:: Source data

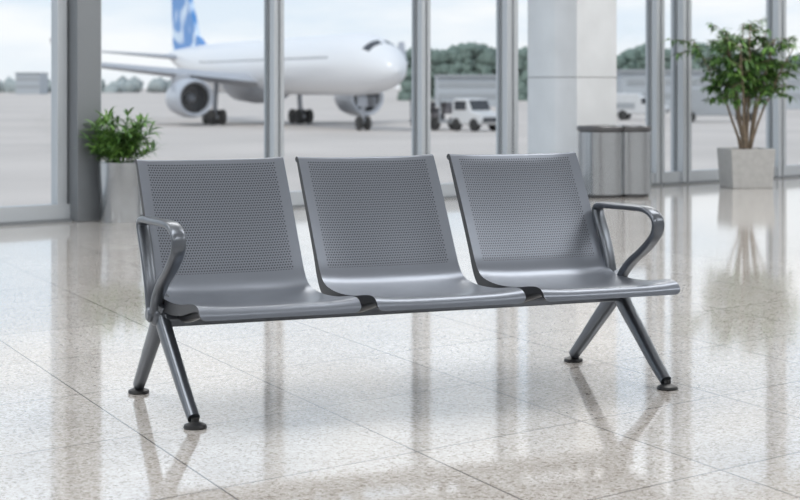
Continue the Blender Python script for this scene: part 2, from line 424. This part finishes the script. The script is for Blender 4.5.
air=empty('passenger_airplane',(-11.5,140.1,GZ),math.atan2(-.914,.407))
ST=[(28,.02,-.55),(27.85,.38,-.52),(27.5,.78,-.46),(26.8,1.18,-.36),(25.8,1.56,-.22),(24.6,1.86,-.10),(23.2,2.08,-.03),(21.5,2.2,0),(-7,2.2,0),(-11,2.05,.14),(-15,1.7,.42),(-19,1.2,.8),(-22.5,.72,1.15),(-24.6,.35,1.38),(-25,.08,1.4)]
def interp(x):
    for (x0,r0,z0),(x1,r1,z1) in zip(ST,ST[1:]):
        if x0>=x>=x1:
            t=(x0-x)/(x0-x1); return r0+(r1-r0)*t,z0+(z1-z0)*t
xs=[28,27.93,27.8,27.6,27.3,27,26.6,26.2,25.8,25.4,25,24.6,24.2,23.8,23.2,22.6,22,21.5]
x=21.5
while x>-10: x-=.3; xs.append(round(x,3))
xs+=[-11,-12,-13,-14,-15,-16,-17,-18,-19,-20,-21,-22.5,-23.5,-24.6,-25]
n=72;V=[];Fc=[];Mi=[]
for x in xs:
    r,zc=interp(x)
    for k in range(n):
        th=2*math.pi*k/n; V.append((x,r*math.cos(th),4.6+zc+r*math.sin(th)))
for i in range(len(xs)-1):
    xm=(xs[i]+xs[i+1])/2
    for k in range(n):
        Fc.append((i*n+k,i*n+(k+1)%n,(i+1)*n+(k+1)%n,(i+1)*n+k))
        th=(k+.5)*360/n; sd=min(th,abs(180-th)) if th<=180 else 99
        mi=0
        if 24.9<xm<25.7 and 38<th<142 and k not in(17,18) : mi=1
        if -9<xm<21 and 12<sd<16 and i%2==0: mi=1
        Mi.append(mi)
mk('fuselage',V,Fc,[m_white,m_win],air,midx=Mi,smooth=True)
def wing(name,root,tip,th,m,a=air):
    V=[];prf=[(0,0),(.08,.45),(.3,.6),(.7,.35),(1,0),(.7,-.15),(.3,-.35),(.08,-.25)]
    for (xl,xt,y,z),tt in((root,th),(tip,th*.35)):
        for u,h in prf: V.append((xl+(xt-xl)*u,y,z+h*tt))
    q=len(prf); f=[(k,(k+1)%q,q+(k+1)%q,q+k) for k in range(q)]+[tuple(range(q)),tuple(range(q,2*q))]
    return mk(name,V,f,m,a,smooth=True,sharp=50)
for sg,nm in((1,'l'),(-1,'r')):
    wing('wing_'+nm,(5.5,-3.5,sg*1.2,3.3),(-3.6,-6.2,sg*15,5.0),1.1,m_grey)
    mk('winglet_'+nm,[(-3.8,sg*14.95,5.0),(-6.2,sg*14.95,5.0),(-6.6,sg*15.5,6.9),(-5.6,sg*15.5,6.9)],[(0,1,2,3)],m_grey,air).modifiers.new('s','SOLIDIFY').thickness=.12
    wing('stabilizer_'+nm,(-18.5,-22.5,sg*.8,5.6),(-22.3,-24.3,sg*7.2,6.2),.5,m_grey)
    b=MB(); c=(3.6,sg*7.1,2.15)
    b.lathe([(1.12,2.0),(1.22,2.45),(1.32,2.5),(1.42,2.35),(1.50,1.6),(1.50,.2),(1.35,-1.2),(1.1,-2.0),(.9,-2.1)],c,'x',40,0,caps=False)
    b.lathe([(0,.9),(1.15,.9),(1.12,2.05)],c,'x',32,1,caps=False)
    b.lathe([(.02,1.9),(.28,1.5),(.42,1.0),(.42,.85)],c,'x',20,2,caps=False)
    b.lathe([(.9,-2.1),(.7,-2.6),(.35,-3.1),(.02,-3.4)],c,'x',24,1,caps=False)
    b.obj('engine_'+nm,[m_eng,m_win,m_grey],air,smooth=True,sharp=40)
    b=MB(); b.box((2.0,sg*7.1,3.6),(4.2,.35,.9)); b.obj('pylon_'+nm,[m_grey],air,bevel=.1)
    b=MB(); b.tube([(0,sg*3.5,3.4),(0,sg*3.7,.6)],.2,10,1)
    for dx in(-.75,.75):
        for dy in(-.45,.45): b.lathe([(.001,-.2),(.5,-.2),(.6,-.12),(.6,.12),(.5,.2),(.001,.2)],(dx,sg*3.7+dy,.6),'y',24,0)
    b.box((0,sg*3.7,.6),(1.5,.25,.25),1); b.obj('main_gear_'+nm,[m_tyre,m_grey],air)
b=MB(); b.lathe([(.05,8),(1.2,6.5),(1.75,4),(1.95,0),(1.75,-4),(1.2,-6),(.05,-7.5)],(0,0,3.6),'x',32,0); o=b.obj('belly_fairing',[m_grey],air,smooth=True)
b=MB(); b.tube([(22,0,2.6),(22,0,.5)],.16,10,1)
for dy in(-.3,.3): b.lathe([(.001,-.16),(.42,-.16),(.5,-.1),(.5,.1),(.42,.16),(.001,.16)],(22,dy,.5),'y',24,0)
b.box((22.6,.35,2.0),(1.6,.05,.7),1); b.box((22.6,-.35,2.0),(1.6,.05,.7),1)
b.obj('nose_gear',[m_tyre,m_grey],air)
V=[(-13.5,6.5),(-16,7.6),(-20.8,14.5),(-24,14.6),(-23.4,6.2)]
b=MB(); q=len(V); b.add([(x,-.22,z) for x,z in V]+[(x,.22,z) for x,z in V],[tuple(range(q)),tuple(range(q,2*q))]+[(k,(k+1)%q,q+(k+1)%q,q+k) for k in range(q)])
b.obj('tail_fin',[m_blue],air,bevel=.1)

# service vehicles
m_vw=mat('vehicle_white',(.58,.59,.60),.4); m_vg=mat('vehicle_grey',(.33,.35,.37),.5)
m_lug=mat('luggage',(.16,.15,.16),.7,var=(1.5,.5))
def wheels(b,pts,W_):
    for x in pts:
        for s_ in(-1,1): b.lathe([(.001,-.15),(.4,-.15),(.46,-.08),(.46,.08),(.4,.15),(.001,.15)],(x,s_*(W_/2-.1),.46),'y',20,1)
def tug(px,py,yaw,name='baggage_tug'):
    Y=F*(H-GZ)/(py-HY); e=empty(name,((px-400)/F*Y,Y,GZ),yaw); W_=2.0
    b=MB(); pr=[(-1.3,.45),(1.6,.45),(1.75,.8),(1.65,1.2),(.75,1.35),(.35,2.2),(-1.0,2.25),(-1.2,1.3)]
    q=len(pr); b.add([(x,-W_/2,z) for x,z in pr]+[(x,W_/2,z) for x,z in pr],[tuple(range(q)),tuple(range(q,2*q))]+[(k,(k+1)%q,q+(k+1)%q,q+k) for k in range(q)])
    b.obj('body',[m_vw],e,bevel=.12)
    b=MB(); 
    for s_ in(-1,1): b.box((-.3,s_*(W_/2+.01),1.75),(1.1,.03,.6))
    b.box((.57,0,1.78),(.05,W_-.3,.72),0,Matrix.Rotation(-.44,3,'Y')); b.box((1.74,0,.8),(.05,W_-.4,.3)); b.obj('windows',[m_win],e)
    b=MB(); wheels(b,(-.75,1.0),W_)
    for x0 in(-4.0,):
        b.box((x0,0,.62),(3.2,1.9,.16),0); b.box((x0+1.95,0,.5),(1.0,.1,.08),0); wheels(b,(x0-1.0,x0+1.0),1.9)
        for sx in(-1.5,1.5):
            for sy in(-.88,.88): b.box((x0+sx,sy,1.4),(.08,.08,1.5),0)
        b.box((x0,0,2.18),(3.3,2.0,.08),0)
    b.obj('running_gear',[m_vg,m_tyre],e)
    b=MB()
    for k in range(16):
        b.box((-4.0+random.uniform(-1.2,1.2),random.uniform(-.55,.55),.95+.4*(k%3)),(.7,.5,.4),0,Matrix.Rotation(random.uniform(-.3,.3),3,'Z'))
    b.obj('luggage',[m_lug],e,bevel=.06)
tug(474,131,-.85)
def truck(px,py,yaw,L=6,Hh=2.7,m=m_vw,name='service_truck'):
    Y=F*(H-GZ)/(py-HY); e=empty(name,((px-400)/F*Y,Y,GZ),yaw)
    b=MB(); W_=2.2; pr=[(-L/2,.55),(L/2-.1,.55),(L/2,.9),(L/2-.15,1.25),(L/2-.9,1.45),(L/2-1.5,2.05),(L/2-2.4,2.1),(L/2-2.45,Hh),(-L/2,Hh)]
    q=len(pr); b.add([(x,-W_/2,z) for x,z in pr]+[(x,W_/2,z) for x,z in pr],[tuple(range(q)),tuple(range(q,2*q))]+[(k,(k+1)%q,q+(k+1)%q,q+k) for k in range(q)])
    b.obj('body',[m],e,bevel=.12)
    b=MB()
    for s_ in(-1,1): b.box((L/2-1.75,s_*(W_/2+.01),1.72),(.9,.03,.5))
    b.box((L/2-1.16,0,1.78),(.06,W_-.3,.62),0,Matrix.Rotation(-.75,3,'Y')); b.box((L/2+.0,0,.85),(.05,W_-.5,.3)); b.obj('windows',[m_win],e)
    b=MB(); wheels(b,(-L/2+1.1,L/2-1.0),W_); b.obj('wheels',[m_vg,m_tyre],e)
    b=MB(); b.box((-L/2+1.2,W_/2+.03,1.3),(2.0,.04,.5)); b.box((-L/2+1.2,-W_/2-.03,1.3),(2.0,.04,.5)); b.obj('stripe',[m_vg],e)
    return e
truck(715,122,.1,7,2.9,m_vg)
truck(640,120,-.3,5,2.4,m_vw)
# distant tree line and terminal
b=MB(); 
ico=bmesh.new(); bmesh.ops.create_icosphere(ico,subdivisions=1,radius=1); iv=[v.co.copy() for v in ico.verts]; jf=[tuple(v.index for v in f.verts) for f in ico.faces]; ico.free()
def blob(p,r):
    b.add([Vector((v.x*r*random.uniform(.7,1.3),v.y*r,v.z*r*random.uniform(.7,1.3)))+Vector(p) for v in iv],jf)
for i in range(1500):
    px=random.uniform(405,880); Y=random.uniform(350,366)
    hh=(34+5*math.sin(px*.03)+3*math.sin(px*.11))*Y/F*random.uniform(.85,1.0)
    X=(px-400)/F*Y; r=random.uniform(.6,1.2)
    z=H+hh-r
    while z>GZ-1: blob((X+random.uniform(-1,1),Y,z),r*1.3); z-=r*2.2
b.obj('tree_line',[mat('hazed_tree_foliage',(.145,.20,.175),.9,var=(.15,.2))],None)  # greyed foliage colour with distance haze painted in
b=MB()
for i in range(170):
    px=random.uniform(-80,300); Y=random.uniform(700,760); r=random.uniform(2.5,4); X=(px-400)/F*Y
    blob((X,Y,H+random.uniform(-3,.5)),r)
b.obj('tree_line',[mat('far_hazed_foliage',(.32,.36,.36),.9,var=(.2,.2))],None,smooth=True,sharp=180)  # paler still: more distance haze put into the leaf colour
m_far=mat('far_building',(.42,.45,.48),.7)
for (p0,p1,yt,Y,m,mw) in((615,870,71,230,m_far,m_vg),(436,500,76,260,m_far,m_vg),(20,44,73,600,m_far,m_vg)):
    b=MB(); X0=(p0-400)/F*Y;X1=(p1-400)/F*Y; zt=H+(85-yt)*Y/F
    b.box(((X0+X1)/2,Y,(zt+GZ)/2),(X1-X0,14,zt-GZ),0)
    for k in range(2): b.box(((X0+X1)/2,Y-7,GZ+(zt-GZ)*(.35+.35*k)),((X1-X0)*.96,.2,(zt-GZ)*.14),1)
    b.box(((X0+X1)/2,Y,zt),((X1-X0)*1.02,15,.3),2)
    b.obj('terminal_building',[m,mw,m_vg])

# ---------------------------------------------------------------- light
w=bpy.data.worlds.new('sky'); scene.world=w; w.use_nodes=True; nt=w.node_tree; bg=nt.nodes['Background']
tc=nt.nodes.new('ShaderNodeTexCoord'); sp=nt.nodes.new('ShaderNodeSeparateXYZ'); nt.links.new(tc.outputs['Generated'],sp.inputs[0])
cr=nt.nodes.new('ShaderNodeValToRGB'); e=cr.color_ramp.elements
e[0].position=0; e[0].color=(.84,.88,.92,1); e[1].position=.5; e[1].color=(.50,.66,.88,1)
x=e.new(.03); x.color=(.76,.84,.92,1); x=e.new(.10); x.color=(.66,.79,.93,1)
nt.links.new(sp.outputs[2],cr.inputs[0])
mp=nt.nodes.new('ShaderNodeMapping'); mp.inputs['Scale'].default_value=(1,1,4); nt.links.new(tc.outputs['Generated'],mp.inputs[0])
nz=nt.nodes.new('ShaderNodeTexNoise'); nz.inputs['Scale'].default_value=7; nz.inputs['Detail'].default_value=6; nt.links.new(mp.outputs[0],nz.inputs['Vector'])
c2=nt.nodes.new('ShaderNodeValToRGB'); c2.color_ramp.elements[0].position=.42; c2.color_ramp.elements[1].position=.62; nt.links.new(nz.outputs['Fac'],c2.inputs[0])
mx=nt.nodes.new('ShaderNodeMix'); mx.data_type='RGBA'; mx.inputs['B'].default_value=(.93,.95,.97,1)
nt.links.new(c2.outputs[0],mx.inputs['Factor']); nt.links.new(cr.outputs[0],mx.inputs['A']); nt.links.new(mx.outputs['Result'],bg.inputs[0])
bg.inputs[1].default_value=1.08
sd=bpy.data.lights.new('sun','SUN'); sd.energy=1.5; sd.angle=.05; sd.color=(1,.95,.88); so=bpy.data.objects.new('sun',sd); so.rotation_euler=(math.radians(42),0,math.radians(-28)); link(so)

# ---------------------------------------------------------------- camera
cam=bpy.data.cameras.new('camera'); cam.sensor_width=36; cam.lens=36*F/800; cam.shift_y=-(250-HY)/800
cam.clip_end=3000; cam.dof.use_dof=True; cam.dof.focus_distance=6.1; cam.dof.aperture_fstop=4.8
co=bpy.data.objects.new('camera',cam); co.location=(0,0,H); co.rotation_euler=(math.radians(90),0,0); link(co); scene.camera=co
scene.view_settings.view_transform='Standard'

::::

Do this
From the listing above, return each line with the word "blob".

Response to this exercise
def blob(p,r):
    while z>GZ-1: blob((X+random.uniform(-1,1),Y,z),r*1.3); z-=r*2.2
    blob((X,Y,H+random.uniform(-3,.5)),r)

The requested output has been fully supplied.